Before the work we do to earn a living, I think there's another form of work that precedes it. Actually, I'm not sure it's a form of work, more like the work we do to earn a living is an 'emanation' of this work, just like the light of the moon is an emanation of the light of the sun.
For the sake of this post, let's call this type of work as 'life's work'. Which in the context of this post, can be loosely defined as the work that we're meant to do.
I think being down here on Earth is by and large, very action-oriented, you have to do something, to engage with the external world, it's an active process.
This may be reflected by the perceived give and take dynamic, and the inherent cost that's seemingly attached to every action we take.
One of the interesting realizations I had with the give and take dynamic of engaging with the external world is that nothing is free, and this has been firmly etched into my mind to the point that most of the actions I take are looked through this lens of what is it going to cost me?

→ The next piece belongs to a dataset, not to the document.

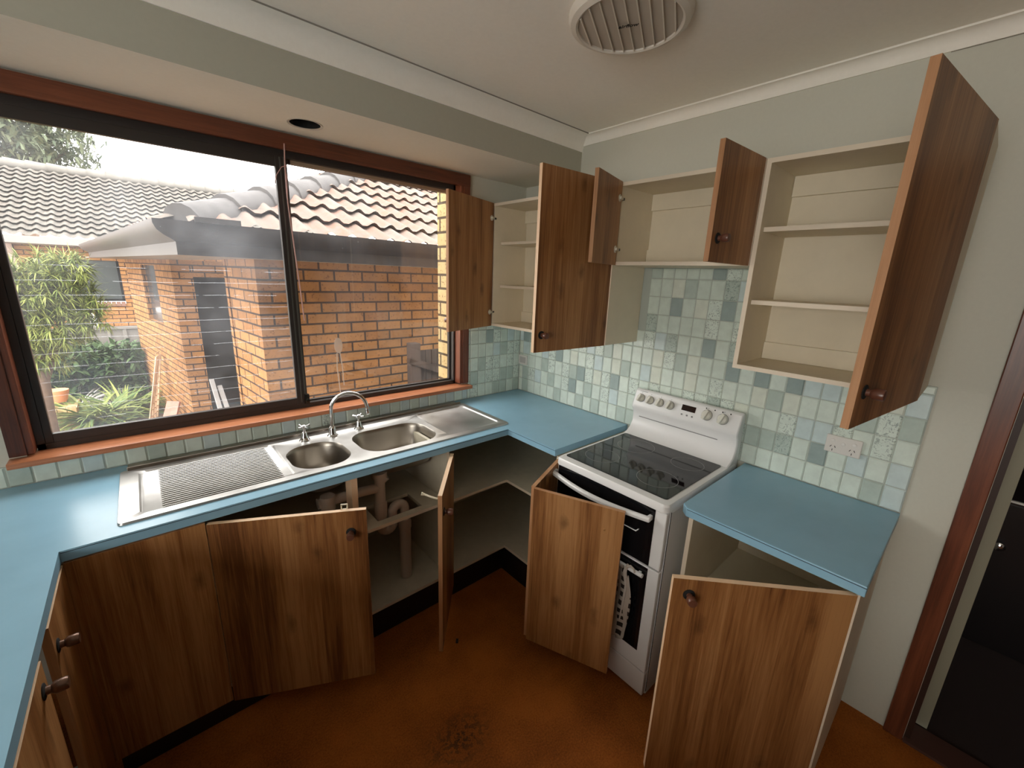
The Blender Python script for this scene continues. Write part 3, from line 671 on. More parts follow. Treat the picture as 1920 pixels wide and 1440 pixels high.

Yet, knowing of the inherent cost of our actions need not be a burden or a source of paralysis. You can choose to see it as an opportunity to be more discerning in how you expend our time, energy and resources.
For some, their life's work can come in the form of service to others or to a larger cause, as in contributing to the world in a meaningful way, which in turn gives their lives a sense of purpose and direction.
Lack Of Clarity
Many people fall into this category and one could argue that it is the ultimate stage of the evolution of our life's work.
But before getting to that stage, we first have to identify and pursue our true calling, which always involves following a deep-seated passion or purpose as the starting point.
I view it more as the thread that we pull trying to find it's source. Recently, this thread seems almost blurry for me.
I can't tell if external pressures and societal expectations are clouding my vision or if my confusion stems from a need to connect more deeply with others to gather more clarity on this journey.
To think that clarity can come from outside is a foreign concept to me.
But maybe there's an aspect of my life's work that is intertwined with the lives of those around me, and this blurriness indicates a call to engage more actively with these people or to seek guidance from those who have walked similar paths.
At this point in time, I'm leaning more into the former as the possible cause.
I think as we grow older, external pressures become more subtle yet very pervasive, insidiously manipulating our choices in ways we won't recognize immediately until we look back and realize that we've compromised our authenticity for a false sense of security, when it's already too late.